In 1990, the legal predecessors of the parties entered into a lease agreement and a heritable building rights agreement. Both agreements contained an identical index clause. Accordingly, the agreed index was to be replaced with an economically comparable index if it were no longer determinable. It was furthermore agreed that the index clauses required approval from the national central bank in order to attain validity.

However, the price index which was agreed upon by the parties was non-existent to begin with. Merely a price index with a similar name existed. In February 2003, this index was replaced by the consumer price index, which was retroactively effective as of 1 January 2000. The original clause was approved by the national central bank, which was required according to the then applicable laws. The permits explicitly did not cover any other index than the agreed index.

Based on the index regulations, the plaintiffs demanded outstanding lease and heritable building rights interest, inter alia. The regional court (“Landgericht”) largely upheld the action.

Decision of the OLG Frankfurt

The OLG Frankfurt also decided in favour of the plaintiffs. It stated that the disputed index clause initially did not violate the transparency requirement, even though the agreed index was non-existent to begin with. The parties had explicitly considered the possibility that the selected index might cease to exist in future. However, they had failed to specify regulations in the event that the agreed index was non-existent to begin with. Therefore, a regulatory gap exists, which could be closed by a supplementary interpretation of the agreement, it being apparant that the parties wished to ensure the validity of the agreements, regardless of the future existence of the selected index.

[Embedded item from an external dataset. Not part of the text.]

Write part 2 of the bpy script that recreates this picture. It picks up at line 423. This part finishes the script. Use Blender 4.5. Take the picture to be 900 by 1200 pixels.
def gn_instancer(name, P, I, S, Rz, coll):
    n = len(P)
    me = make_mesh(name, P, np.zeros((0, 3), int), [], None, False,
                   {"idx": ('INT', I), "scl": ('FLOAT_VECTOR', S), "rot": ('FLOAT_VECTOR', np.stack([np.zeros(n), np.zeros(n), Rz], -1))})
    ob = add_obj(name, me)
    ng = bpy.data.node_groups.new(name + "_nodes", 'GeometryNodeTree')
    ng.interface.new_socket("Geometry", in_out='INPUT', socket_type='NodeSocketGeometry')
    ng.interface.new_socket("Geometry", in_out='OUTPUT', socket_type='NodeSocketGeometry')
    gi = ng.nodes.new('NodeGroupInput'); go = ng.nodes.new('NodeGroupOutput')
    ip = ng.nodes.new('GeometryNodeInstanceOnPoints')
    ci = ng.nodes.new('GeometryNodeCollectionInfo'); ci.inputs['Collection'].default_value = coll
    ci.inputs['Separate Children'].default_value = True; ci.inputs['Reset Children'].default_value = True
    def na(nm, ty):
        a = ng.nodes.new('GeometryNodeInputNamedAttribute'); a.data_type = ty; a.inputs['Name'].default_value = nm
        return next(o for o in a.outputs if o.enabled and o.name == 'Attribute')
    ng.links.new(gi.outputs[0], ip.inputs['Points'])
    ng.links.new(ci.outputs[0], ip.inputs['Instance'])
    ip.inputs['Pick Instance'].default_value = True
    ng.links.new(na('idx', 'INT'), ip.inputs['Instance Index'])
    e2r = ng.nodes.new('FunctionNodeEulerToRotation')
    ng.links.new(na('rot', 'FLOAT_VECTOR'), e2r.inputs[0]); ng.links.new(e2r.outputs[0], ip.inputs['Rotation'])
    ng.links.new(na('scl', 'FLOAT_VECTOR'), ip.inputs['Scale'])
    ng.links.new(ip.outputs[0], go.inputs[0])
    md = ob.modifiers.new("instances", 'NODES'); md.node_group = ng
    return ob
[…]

The index clause is furthermore unlikely to violate the so called "pricing clause act" (law on the prohibition of use of pricing clauses when determining monetary debts (“Preisklauselgesetz”). In any event, a violation of the so called "pricing clause act" does not have retroactive effects, but would only take effect from the time at which its invalidity is legally determined. Therefore, the price adjustments for the period under dispute would be valid in any case.

Comment

The decision of the OLG Frankfurt is in line with the Federal Court of Justice’s (Bundesgerichtshof - "BGH") judgement on the supplementary contract interpretation of index clauses and thus expands it to the non-existent index. The recourse to supplementary contract interpretation was obvious, since at least, the case of a no longer existing index was explicitly regulated. The "severability clause" (“Salvatorische Klausel”) which is commonly used in agreements and according to which an agreement remains valid to the farthest possible extent in case of the existence of an invalid clause or contract gap, would consequently also result in a supplementary contractual interpretation.

In the event that an index clause is agreed upon, the parties should ensure that the pricing index exists, and the case that the agreed price index no longer exists should be regulated. Insofar as pricing clauses are part of General Terms and Conditions, it is furthermore necessary to ensure that the contractual partner is not inappropriately disadvantaged.